Odpowiada Anna Flaga–Martynek, radca prawny w kancelarii WKB Wierciński, Kwieciński, Baehr
Zgodnie z art. 264 kodeksu pracy osoba, która uważa, że złożone jej wypowiedzenie umowy o pracę jest nieuzasadnione, powinna wnieść odwołanie do sądu w terminie siedmiu dni od dnia otrzymania wymówienia.
Siedmiodniowy termin przewidziany na wniesienie odwołania jest terminem prawa materialnego. Oznacza to, że w razie uchybienia mu pracownik traci prawo do skutecznego odwołania się do sądu, chyba że termin zostanie przywrócony przez sąd.
W tym celu pracownik powinien złożyć wniosek o przywrócenie terminu z podaniem przyczyny uchybienia mu i wykazaniem, że nie było w tym jego winy. Obecnie sądy dosyć liberalnie podchodzą do kwestii złożenia wniosku o przywrócenie terminu i nierzadko już samo wniesienie pozwu traktują jako równoznaczne ze złożeniem takiego wniosku. Oczywiście nie zwalnia to pracownika ze wskazania przyczyn, z powodu których się spóźnił. Jeśli pozew będzie wniesiony po upływie terminu i sąd go nie przywróci, powództwo zostanie oddalone.
W związku z tym konieczne jest dokładne zidentyfikowanie momentu, w którym termin do wniesienia odwołania zaczyna swój bieg. Należy liczyć go co do zasady od momentu doręczenia zainteresowanemu pisemnego oświadczenia woli pracodawcy. Problem pojawia się dopiero wówczas, gdy pracownik odmówi przyjęcia wypowiedzenia w formie pisemnej, ponieważ – z jednej strony – dotarła do niego informacja o wypowiedzeniu umowy, przekazana przez pracodawcę ustnie, z drugiej zaś – zwalniany nie ma wypowiedzenia w formie pisemnej.

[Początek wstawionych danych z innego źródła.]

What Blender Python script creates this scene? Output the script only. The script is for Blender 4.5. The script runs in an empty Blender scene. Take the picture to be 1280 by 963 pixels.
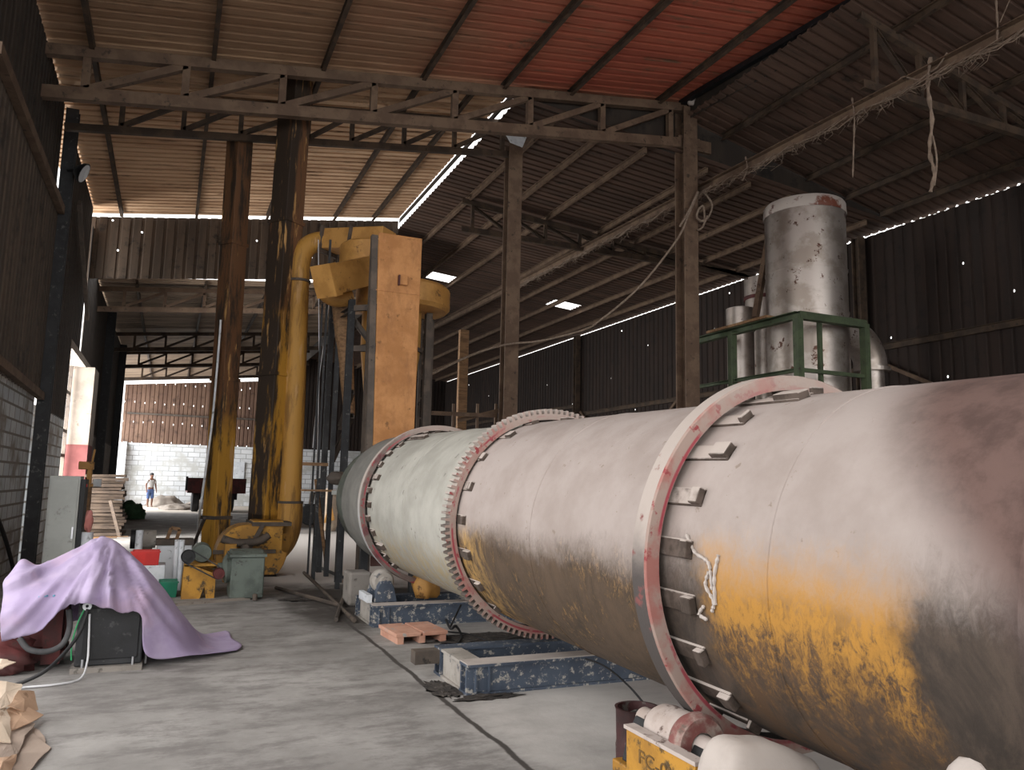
import bpy, math, random
import numpy as np
from mathutils import Vector, Matrix, Euler, noise as mnoise
random.seed(7)
C = bpy.context.scene
COL = C.collection
# ------------------------------------------------------------------ camera
F, CX, CY, EYE = 963.0, 640.0, 481.5, 1.5
_d = np.array([210. - CX, 598. - CY, F]); _Y = _d / np.linalg.norm(_d)
_n = np.cross(_Y, np.array([1210. - CX, 620. - CY, F])); _n /= np.linalg.norm(_n)
if _n[1] > 0: _n = -_n
RW = np.stack([np.cross(_Y, _n), _Y, _n])          # world = RW @ camera ray
def ray(px, py): return RW @ np.array([(px - CX) / F, (py - CY) / F, 1.0])
def PY(px, py, Y):
    r = ray(px, py); return Vector(np.array([0, 0, EYE]) + r * (Y / r[1]))
def PX(px, py, X):
    r = ray(px, py); return Vector(np.array([0, 0, EYE]) + r * (X / r[0]))
def PZ(px, py, Z=0.0):
    r = ray(px, py); return Vector(np.array([0, 0, EYE]) + r * ((Z - EYE) / r[2]))
cam = bpy.data.cameras.new('camera'); cam.sensor_width = 36; cam.lens = F / 1280 * 36
cam.clip_start = .05; cam.clip_end = 400
co = bpy.data.objects.new('camera', cam); COL.objects.link(co)
r_, u_, b_ = RW @ [1, 0, 0], RW @ [0, -1, 0], RW @ [0, 0, -1]
co.matrix_world = Matrix(((r_[0], u_[0], b_[0], 0), (r_[1], u_[1], b_[1], 0), (r_[2], u_[2], b_[2], EYE), (0, 0, 0, 1)))
C.camera = co
# ------------------------------------------------------------------ light
C.view_settings.view_transform = 'Standard'; C.view_settings.look = 'None'
C.view_settings.gamma = 1; C.view_settings.use_curve_mapping = False
C.view_settings.exposure = 0.4
w = bpy.data.worlds.new('sky'); C.world = w; w.use_nodes = True
bg = w.node_tree.nodes['Background']; bg.inputs[0].default_value = (1.0, .985, .965, 1); bg.inputs[1].default_value = 2.0
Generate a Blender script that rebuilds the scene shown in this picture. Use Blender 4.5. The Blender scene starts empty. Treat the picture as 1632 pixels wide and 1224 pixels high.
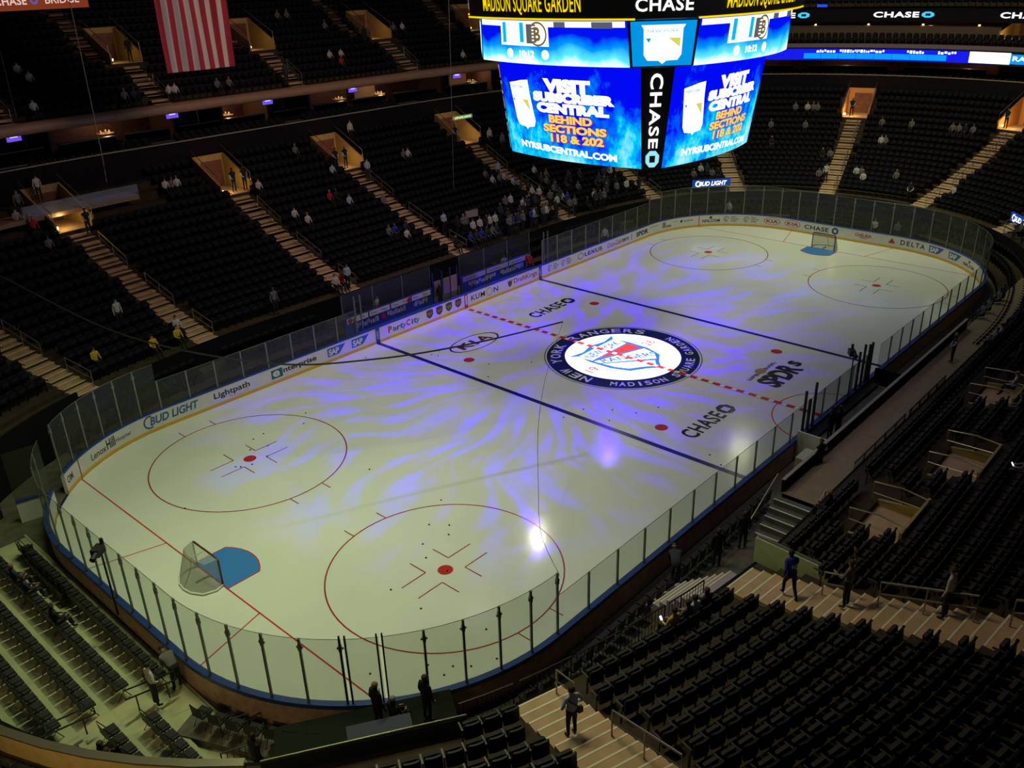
import bpy, math, random
import numpy as np
from mathutils import Vector, Matrix
R_ = random.Random(7)
sc = bpy.context.scene
COL = sc.collection
pi = math.pi

# ---------------------------------------------------------------- camera, world, exposure, big lights
CAMPOS = Vector((-39.431, -27.492, 20.8685))
CR = Vector((0.66877479, -0.74295074, -0.02764929))
CD = Vector((-0.33404384, -0.26705264, -0.90393451))
CF = Vector((0.66419500, 0.61376468, -0.42677619))
FPX = 1404.15
cd = bpy.data.cameras.new('camera'); cam = bpy.data.objects.new('camera', cd); COL.objects.link(cam)
cd.sensor_fit = 'HORIZONTAL'; cd.sensor_width = 36.0; cd.lens = 36.0 * FPX / 1632.0
cd.clip_start = 0.1; cd.clip_end = 500
m3 = Matrix((CR, -CD, -CF)).transposed()
cam.matrix_world = Matrix.Translation(CAMPOS) @ m3.to_4x4()
sc.camera = cam
sc.view_settings.view_transform = 'Standard'
sc.view_settings.look = 'None'
sc.view_settings.exposure = 0.0
sc.view_settings.gamma = 1.0
sc.view_settings.use_curve_mapping = False
sc.cycles.max_bounces = 6
sc.cycles.diffuse_bounces = 2
sc.cycles.glossy_bounces = 3
sc.cycles.transparent_max_bounces = 16
sc.cycles.sample_clamp_indirect = 4.0
w = bpy.data.worlds.new('arena_dark'); sc.world = w; w.use_nodes = True
bg = w.node_tree.nodes['Background']
bg.inputs[0].default_value = (0.40, 0.33, 0.42, 1); bg.inputs[1].default_value = 0.03

def area(name, loc, size, power, color, aim=None, shape='RECTANGLE', size_y=None, spread=180):
    l = bpy.data.lights.new(name, 'AREA'); l.shape = shape; l.size = size
    if size_y: l.size_y = size_y
    l.energy = power; l.color = color; l.spread = math.radians(spread)
    o = bpy.data.objects.new(name, l); COL.objects.link(o); o.location = loc
    d = Vector(aim if aim else (loc[0], loc[1], 0)) - Vector(loc)
    o.rotation_euler = d.to_track_quat('-Z', 'Y').to_euler()
    return o
def point(name, loc, power, color, r=.12):
    l = bpy.data.lights.new(name, 'POINT'); l.energy = power; l.color = color; l.shadow_soft_size = r
    o = bpy.data.objects.new(name, l); COL.objects.link(o); o.location = loc; return o
def spot(name, loc, aim, power, color, deg, blend=.2, r=.2):
    l = bpy.data.lights.new(name, 'SPOT'); l.energy = power; l.color = color; l.spot_size = math.radians(deg)
    l.spot_blend = blend; l.shadow_soft_size = r
    o = bpy.data.objects.new(name, l); COL.objects.link(o); o.location = loc
    o.rotation_euler = (Vector(aim) - Vector(loc)).to_track_quat('-Z', 'Y').to_euler(); return o
# catwalk floods over the two ends (greenish arc lamps) and the middle
area('end_flood', (-24, 0, 27), 10, 1180, (0.84, 1.0, 0.50), spread=95)
area('end_flood', (25, 2, 27), 10, 1000, (0.88, 1.0, 0.56), spread=95)
area('mid_flood', (-3, -13, 27), 8, 210, (0.90, 0.80, 1.0), aim=(-2, -7, 0), spread=90)
area('mid_flood', (3, 13, 27), 8, 230, (0.92, 0.78, 1.0), aim=(2, 7, 0), spread=90)
area('stand_flood', (0, 6, 27), 8, 1150, (1.0, 0.66, 0.44), aim=(-2, 30, 5), spread=150)
area('stand_flood', (30, 0, 27), 8, 1400, (1.0, 0.80, 0.48), aim=(50, 0, 5), spread=140)
area('stand_flood', (-22, -8, 24), 5, 520, (1.0, 0.86, 0.52), aim=(-26, -20, 2), spread=120)
spot('centre_spot', (0, 0, 11.6), (0, 0, 0), 12000, (1.0, 0.97, 1.0), 33.2, .06, .05)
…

W mojej ocenie należy podzielić stanowisko Sądu Najwyższego (sygn. I PKN 501/97), który stwierdził, iż wypowiedzenie warunków umowy o pracę jest dokonane w momencie, w którym dotarło do pracownika w sposób umożliwiający mu zapoznanie się z oświadczeniem o wymówieniu, choćby nawet odmówił zapoznania się z jego treścią.
Złożenie takiego oświadczenia w formie ustnej powoduje otwarcie terminu do wystąpienia z powództwem o odszkodowanie. SN stwierdził, że przez „doręczenie pracownikowi pisma wypowiadającego umowę o pracę” należy rozumieć nie tylko faktyczne wręczenie, ale także udaremnioną przez zainteresowanego próbę doręczenia mu tego pisma (sygn. III PZP 17/02). Stanowisko wyrażone w tym wyroku zostało powszechnie przyjęte przez sądy pracy i znajduje odbicie w praktyce.
Mając na uwadze utrwalony w orzecznictwie pogląd, iż termin do wniesienia przez pracownika odwołania od wymówienia rozpoczyna bieg mimo odmowy przyjęcia oświadczenia pracodawcy na piśmie, należy rozważyć czy w związku z tym w razie uchybienia siedmiodniowemu terminowi do wniesienia odwołania, zainteresowany będzie mógł liczyć na przywrócenie tego terminu przez sąd.
Moim zdaniem Sąd Najwyższy słusznie stwierdził, iż w sytuacji, w której pracownik odmówił przyjęcia pisemnego oświadczenia o wypowiedzeniu umowy, zawierającego prawidłowe pouczenie o prawie odwołania do sądu, nie może on skutecznie żądać przywrócenia terminu do wniesienia odwołania (sygn. I PKN 41/96). Odmawiając przyjęcia pisemnego wypowiedzenia, zainteresowany sam pozbawia się dostępu do informacji, które pomogłyby mu złożyć odwołanie do właściwego sądu oraz we właściwym terminie.
Okoliczności, które uzasadniałyby przywrócenie terminu, powinny być niezależne od woli pracownika. Należą do nich m.in. choroba uniemożliwiająca mu złożenie odwołania oraz niepouczenie przez pracodawcę o przysługującym prawie do odwołania do sądu.
Jeżeli zatem zwalniany zamierza skorzystać z ochrony swoich praw przed sądem, to powinien pamiętać o tym, że odmowa przyjęcia pisemnego wypowiedzenia nie uchroni go przed negatywnymi skutkami związanymi z upływem terminu do wniesienia odwołania.